## [WHAT NEEDS TO BE DONE]
Only the lines from the first one through the line with "ytree(Y_, i, lab, x, y, yt, GM, w" should be printed, exactly as they appear.

## [SOURCE EXCERPT]
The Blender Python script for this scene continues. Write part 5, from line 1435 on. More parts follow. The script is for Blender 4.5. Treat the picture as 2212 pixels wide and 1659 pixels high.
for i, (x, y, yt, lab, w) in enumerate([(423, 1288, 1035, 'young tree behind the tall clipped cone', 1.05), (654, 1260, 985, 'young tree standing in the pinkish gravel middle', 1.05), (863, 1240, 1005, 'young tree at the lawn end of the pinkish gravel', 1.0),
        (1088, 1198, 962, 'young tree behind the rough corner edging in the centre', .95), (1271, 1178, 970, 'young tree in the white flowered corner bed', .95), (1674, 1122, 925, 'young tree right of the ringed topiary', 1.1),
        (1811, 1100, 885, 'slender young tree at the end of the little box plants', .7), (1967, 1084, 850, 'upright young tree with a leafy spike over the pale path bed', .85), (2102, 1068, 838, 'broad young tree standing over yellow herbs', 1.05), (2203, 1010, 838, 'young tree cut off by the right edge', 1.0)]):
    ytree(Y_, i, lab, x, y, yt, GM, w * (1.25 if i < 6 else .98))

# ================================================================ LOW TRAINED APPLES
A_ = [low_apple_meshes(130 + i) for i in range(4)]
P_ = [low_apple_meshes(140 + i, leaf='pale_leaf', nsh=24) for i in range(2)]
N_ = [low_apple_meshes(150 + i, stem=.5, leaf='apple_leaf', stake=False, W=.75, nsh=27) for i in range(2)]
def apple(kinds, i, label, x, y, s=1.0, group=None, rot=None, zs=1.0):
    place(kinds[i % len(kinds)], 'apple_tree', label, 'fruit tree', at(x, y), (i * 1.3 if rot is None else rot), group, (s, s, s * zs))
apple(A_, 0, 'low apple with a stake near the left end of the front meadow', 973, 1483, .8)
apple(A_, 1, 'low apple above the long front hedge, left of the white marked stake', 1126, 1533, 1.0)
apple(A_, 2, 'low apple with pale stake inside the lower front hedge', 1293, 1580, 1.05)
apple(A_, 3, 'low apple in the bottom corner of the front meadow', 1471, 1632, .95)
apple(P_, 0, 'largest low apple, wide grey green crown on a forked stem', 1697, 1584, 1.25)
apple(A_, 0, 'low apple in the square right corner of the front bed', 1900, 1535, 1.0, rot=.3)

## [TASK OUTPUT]
The Blender Python script for this scene continues. Write part 5, from line 1435 on. More parts follow. The script is for Blender 4.5. Treat the picture as 2212 pixels wide and 1659 pixels high.
for i, (x, y, yt, lab, w) in enumerate([(423, 1288, 1035, 'young tree behind the tall clipped cone', 1.05), (654, 1260, 985, 'young tree standing in the pinkish gravel middle', 1.05), (863, 1240, 1005, 'young tree at the lawn end of the pinkish gravel', 1.0),
        (1088, 1198, 962, 'young tree behind the rough corner edging in the centre', .95), (1271, 1178, 970, 'young tree in the white flowered corner bed', .95), (1674, 1122, 925, 'young tree right of the ringed topiary', 1.1),
        (1811, 1100, 885, 'slender young tree at the end of the little box plants', .7), (1967, 1084, 850, 'upright young tree with a leafy spike over the pale path bed', .85), (2102, 1068, 838, 'broad young tree standing over yellow herbs', 1.05), (2203, 1010, 838, 'young tree cut off by the right edge', 1.0)]):
    ytree(Y_, i, lab, x, y, yt, GM, w * (1.25 if i < 6 else .98))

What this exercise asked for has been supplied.